What am I missing at solving the equation $\sqrt{(x^2-16)^2}=9$?

Question

Consider this problem:

$$\sqrt{(x^2-16)^2}=9$$

When solving algebraically I get the following:

$$x^2-16=9$$ $$x^2=25$$ $$x=\pm5$$

However I noticed that $\pm\sqrt7$ is also a solution to the equation. I'm trying to understand how you would arrive at this solution algebraically. I suspect I have assumed or done something wrong in my solution.

Answer 1

Bear in mind that

$$\sqrt{x^2} = |x|, \text{ not just } x$$

To see why, plug in $x=-1$; certainly $\sqrt{(-1)^2} = \sqrt{1} = 1 \ne -1$.

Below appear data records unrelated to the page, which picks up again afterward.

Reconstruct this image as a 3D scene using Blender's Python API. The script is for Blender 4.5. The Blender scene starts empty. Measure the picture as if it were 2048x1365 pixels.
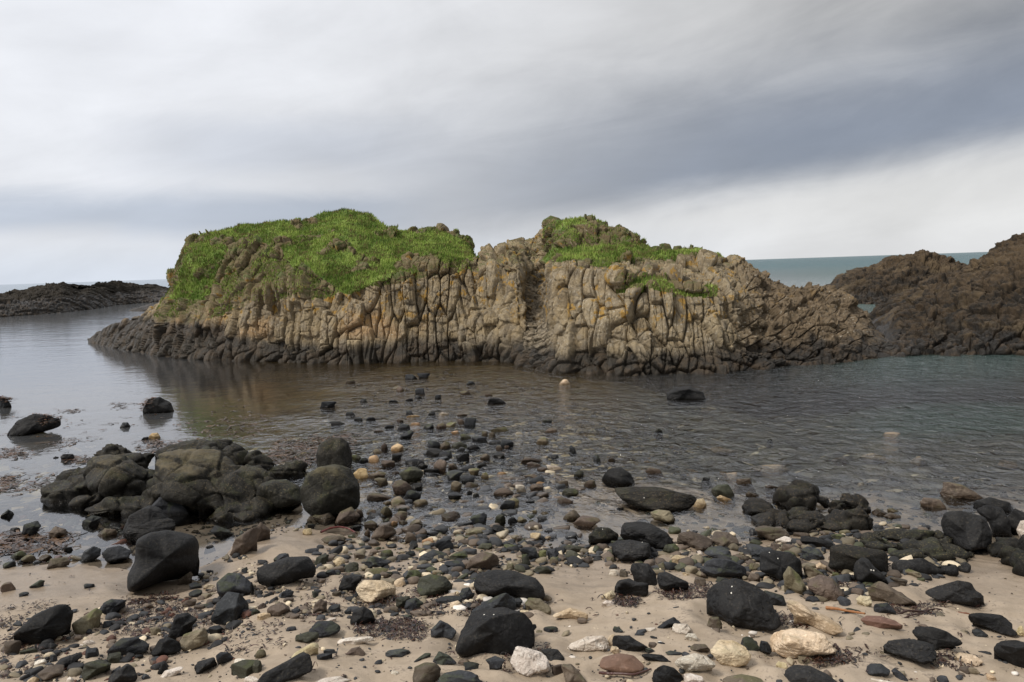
import bpy, bmesh, math, random
import numpy as np
from mathutils import Matrix, Vector
R = math.radians
SC = bpy.context.scene
COL = SC.collection

# ------------------------------------------------------------------ camera
F = 1707.0; CX, CY = 1024.0, 682.5          # focal length and centre in photo pixels
CAMZ = 2.6
PITCH = math.atan(147.0/F); ROLL = math.atan(0.0333)
right0 = np.array([1., 0, 0]); fwd = np.array([0, math.cos(PITCH), -math.sin(PITCH)])
up0 = np.array([0, math.sin(PITCH), math.cos(PITCH)])
right = math.cos(ROLL)*right0 - math.sin(ROLL)*up0
upv = math.cos(ROLL)*up0 + math.sin(ROLL)*right0
C0 = np.array([0, 0, CAMZ])
cam_d = bpy.data.cameras.new("camera"); cam = bpy.data.objects.new("camera", cam_d); COL.objects.link(cam)
m = Matrix(((right[0], upv[0], -fwd[0], 0), (right[1], upv[1], -fwd[1], 0), (right[2], upv[2], -fwd[2], CAMZ), (0, 0, 0, 1)))
cam.matrix_world = m
cam_d.sensor_width = 36.0; cam_d.lens = 36.0*F/2048.0; cam_d.clip_end = 20000; cam_d.clip_start = 0.1
SC.camera = cam

# ------------------------------------------------------------------ node helper
class NT:
    def __init__(s, tree):
        s.t = tree; s.n = tree.nodes; s.l = tree.links
    def node(s, typ, **kw):
        nd = s.n.new(typ)
        for k, v in kw.items(): setattr(nd, k, v)
        return nd
    def put(s, sock, v):
        if isinstance(v, E): v = v.s
        if hasattr(v, 'is_output'): s.l.new(v, sock)
        elif v is not None:
            if isinstance(v, (tuple, list)) and len(v) == 3 and sock.type == 'RGBA': v = (*v, 1)
            sock.default_value = v
    def math(s, op, a, b=None, c=None, clamp=False):
        nd = s.node('ShaderNodeMath', operation=op, use_clamp=clamp)
        s.put(nd.inputs[0], a)
        if b is not None: s.put(nd.inputs[1], b)
        if c is not None: s.put(nd.inputs[2], c)
        return E(s, nd.outputs[0])
    def smooth(s, a, lo, hi, o0=0.0, o1=1.0):
        nd = s.node('ShaderNodeMapRange', interpolation_type='SMOOTHSTEP')
        for i, v in enumerate((a, lo, hi, o0, o1)): s.put(nd.inputs[i], v)
        return E(s, nd.outputs[0])
    def mix(s, f, a, b, typ='MIX'):
        nd = s.node('ShaderNodeMix', data_type='RGBA', blend_type=typ)
        s.put(nd.inputs[0], f); s.put(nd.inputs[6], a); s.put(nd.inputs[7], b)
        return E(s, nd.outputs[2])
    def noise(s, vec, scale, detail=4, rough=.55, dist=0.0, out=0):
        nd = s.node('ShaderNodeTexNoise')
        s.put(nd.inputs['Vector'], vec); s.put(nd.inputs['Scale'], scale); s.put(nd.inputs['Detail'], detail)
        s.put(nd.inputs['Roughness'], rough); s.put(nd.inputs['Distortion'], dist)
        return E(s, nd.outputs[out])
    def voro(s, vec, scale, feature='F1', out=0, rnd=1.0):
        nd = s.node('ShaderNodeTexVoronoi', feature=feature)
        s.put(nd.inputs['Vector'], vec); s.put(nd.inputs['Scale'], scale); s.put(nd.inputs['Randomness'], rnd)
        return E(s, nd.outputs[out])
    def mapping(s, vec, scale=(1, 1, 1), loc=(0, 0, 0), rot=(0, 0, 0)):
        nd = s.node('ShaderNodeMapping'); s.put(nd.inputs[0], vec)
        nd.inputs['Scale'].default_value = scale; nd.inputs['Location'].default_value = loc; nd.inputs['Rotation'].default_value = rot
        return E(s, nd.outputs[0])
    def xyz(s, vec):
        nd = s.node('ShaderNodeSeparateXYZ'); s.put(nd.inputs[0], vec)
        return [E(s, o) for o in nd.outputs]
    def comb(s, x, y, z):
        nd = s.node('ShaderNodeCombineXYZ')
        for i, v in enumerate((x, y, z)): s.put(nd.inputs[i], v)
        return E(s, nd.outputs[0])
    def attr(s, name, out='Fac'):
        nd = s.node('ShaderNodeAttribute', attribute_name=name)
        return E(s, nd.outputs[out])
    def bump(s, h, strength, dist, normal=None):
        nd = s.node('ShaderNodeBump'); s.put(nd.inputs['Height'], h); s.put(nd.inputs['Strength'], strength)
        s.put(nd.inputs['Distance'], dist)
        if normal is not None: s.put(nd.inputs['Normal'], normal)
        return E(s, nd.outputs[0])
class E:
    def __init__(s, nt, sock): s.nt = nt; s.s = sock
    def __add__(s, o): return s.nt.math('ADD', s, o)
    def __sub__(s, o): return s.nt.math('SUBTRACT', s, o)
    def __rsub__(s, o): return s.nt.math('SUBTRACT', o, s)
    def __mul__(s, o): return s.nt.math('MULTIPLY', s, o)
    def __truediv__(s, o): return s.nt.math('DIVIDE', s, o)
    __radd__ = __add__; __rmul__ = __mul__

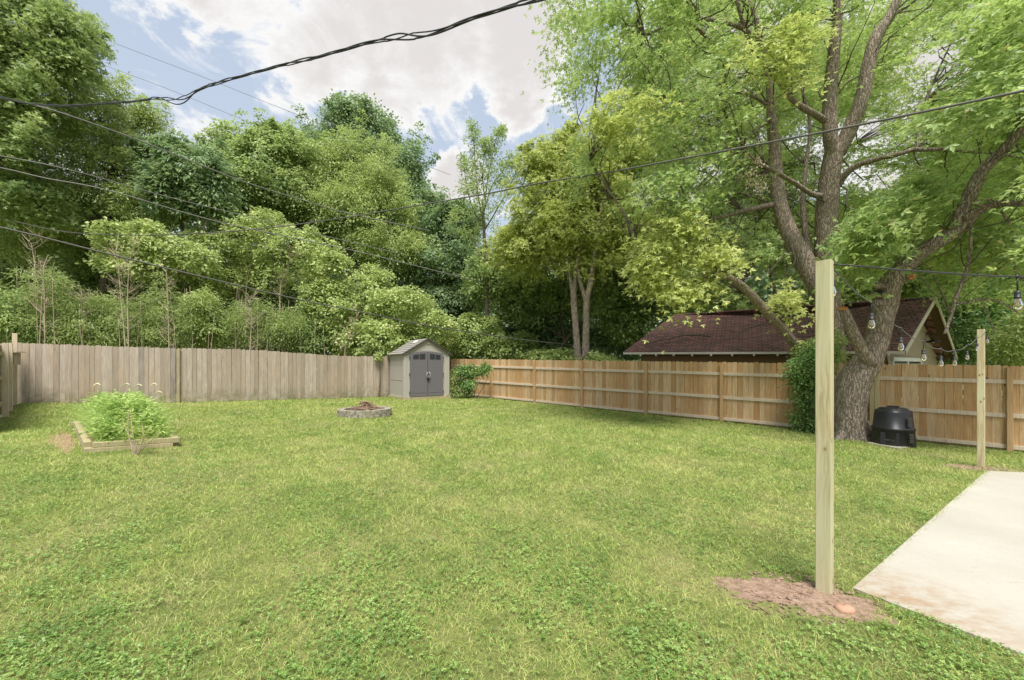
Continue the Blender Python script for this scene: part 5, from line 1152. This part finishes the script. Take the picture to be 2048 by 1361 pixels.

Thus, you have a second equation to solve when you take the root:

$$x^2 - 16 = -9$$

in addition to

$$x^2 - 16 = +9$$

which you already solved. That is, you really are solving

$$|x^2-16| = 9$$

Answer 2

$$\sqrt{(x^2-16)^2}=9 $$ Squaring both sides we get $$(x^2-16)^2=9^2$$ Again taking square roots we get $$(x^2-16)=\pm9\\x^2=16\pm9\\x=\pm\sqrt{16\pm9}\\x=\pm5,\pm\sqrt{7}.$$ This is the solution as desired.
My method is indicating towards the fact that $\sqrt{x^2}=|x|$. I get there from the definition.